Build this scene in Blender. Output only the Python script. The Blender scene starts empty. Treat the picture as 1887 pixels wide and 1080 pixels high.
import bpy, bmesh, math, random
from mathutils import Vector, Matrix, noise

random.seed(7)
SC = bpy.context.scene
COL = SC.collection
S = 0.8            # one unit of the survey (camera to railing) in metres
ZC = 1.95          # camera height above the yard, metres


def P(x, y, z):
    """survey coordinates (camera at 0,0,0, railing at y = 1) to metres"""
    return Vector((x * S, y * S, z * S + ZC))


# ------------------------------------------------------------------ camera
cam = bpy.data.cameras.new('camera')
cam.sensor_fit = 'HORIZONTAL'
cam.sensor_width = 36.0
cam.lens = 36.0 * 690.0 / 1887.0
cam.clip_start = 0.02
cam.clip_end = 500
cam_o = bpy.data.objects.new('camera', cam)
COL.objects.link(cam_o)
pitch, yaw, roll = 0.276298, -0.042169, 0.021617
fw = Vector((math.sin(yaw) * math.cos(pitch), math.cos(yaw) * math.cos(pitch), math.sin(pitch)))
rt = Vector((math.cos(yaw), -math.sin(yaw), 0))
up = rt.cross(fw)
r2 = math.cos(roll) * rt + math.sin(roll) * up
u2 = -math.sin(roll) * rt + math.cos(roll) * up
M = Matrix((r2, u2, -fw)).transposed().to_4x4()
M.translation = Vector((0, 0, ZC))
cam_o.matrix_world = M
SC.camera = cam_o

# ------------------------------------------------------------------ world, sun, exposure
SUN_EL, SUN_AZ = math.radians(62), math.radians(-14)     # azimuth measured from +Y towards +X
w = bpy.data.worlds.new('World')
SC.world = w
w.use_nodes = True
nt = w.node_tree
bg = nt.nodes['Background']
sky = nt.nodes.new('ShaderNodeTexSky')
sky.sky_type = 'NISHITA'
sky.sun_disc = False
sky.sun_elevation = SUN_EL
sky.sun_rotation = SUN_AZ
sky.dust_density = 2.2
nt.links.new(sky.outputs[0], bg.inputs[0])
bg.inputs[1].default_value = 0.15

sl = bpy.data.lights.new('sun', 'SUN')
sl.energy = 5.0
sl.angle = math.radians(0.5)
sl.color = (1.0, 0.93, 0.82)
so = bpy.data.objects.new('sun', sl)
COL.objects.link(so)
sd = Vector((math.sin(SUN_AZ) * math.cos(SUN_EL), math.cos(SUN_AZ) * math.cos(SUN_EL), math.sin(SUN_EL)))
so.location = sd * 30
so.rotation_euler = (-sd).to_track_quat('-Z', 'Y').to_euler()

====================

Your task is to repeat the data exactly, with nothing left out.

**OUTPUT OF THE TASK:**
Build this scene in Blender. Output only the Python script. The Blender scene starts empty. Treat the picture as 1887 pixels wide and 1080 pixels high.
import bpy, bmesh, math, random
from mathutils import Vector, Matrix, noise

random.seed(7)
SC = bpy.context.scene
COL = SC.collection
S = 0.8            # one unit of the survey (camera to railing) in metres
ZC = 1.95          # camera height above the yard, metres


def P(x, y, z):
    """survey coordinates (camera at 0,0,0, railing at y = 1) to metres"""
    return Vector((x * S, y * S, z * S + ZC))


# ------------------------------------------------------------------ camera
cam = bpy.data.cameras.new('camera')
cam.sensor_fit = 'HORIZONTAL'
cam.sensor_width = 36.0
cam.lens = 36.0 * 690.0 / 1887.0
cam.clip_start = 0.02
cam.clip_end = 500
cam_o = bpy.data.objects.new('camera', cam)
COL.objects.link(cam_o)
pitch, yaw, roll = 0.276298, -0.042169, 0.021617
fw = Vector((math.sin(yaw) * math.cos(pitch), math.cos(yaw) * math.cos(pitch), math.sin(pitch)))
rt = Vector((math.cos(yaw), -math.sin(yaw), 0))
up = rt.cross(fw)
r2 = math.cos(roll) * rt + math.sin(roll) * up
u2 = -math.sin(roll) * rt + math.cos(roll) * up
M = Matrix((r2, u2, -fw)).transposed().to_4x4()
M.translation = Vector((0, 0, ZC))
cam_o.matrix_world = M
SC.camera = cam_o

# ------------------------------------------------------------------ world, sun, exposure
SUN_EL, SUN_AZ = math.radians(62), math.radians(-14)     # azimuth measured from +Y towards +X
w = bpy.data.worlds.new('World')
SC.world = w
w.use_nodes = True
nt = w.node_tree
bg = nt.nodes['Background']
sky = nt.nodes.new('ShaderNodeTexSky')
sky.sky_type = 'NISHITA'
sky.sun_disc = False
sky.sun_elevation = SUN_EL
sky.sun_rotation = SUN_AZ
sky.dust_density = 2.2
nt.links.new(sky.outputs[0], bg.inputs[0])
bg.inputs[1].default_value = 0.15

sl = bpy.data.lights.new('sun', 'SUN')
sl.energy = 5.0
sl.angle = math.radians(0.5)
sl.color = (1.0, 0.93, 0.82)
so = bpy.data.objects.new('sun', sl)
COL.objects.link(so)
sd = Vector((math.sin(SUN_AZ) * math.cos(SUN_EL), math.cos(SUN_AZ) * math.cos(SUN_EL), math.sin(SUN_EL)))
so.location = sd * 30
so.rotation_euler = (-sd).to_track_quat('-Z', 'Y').to_euler()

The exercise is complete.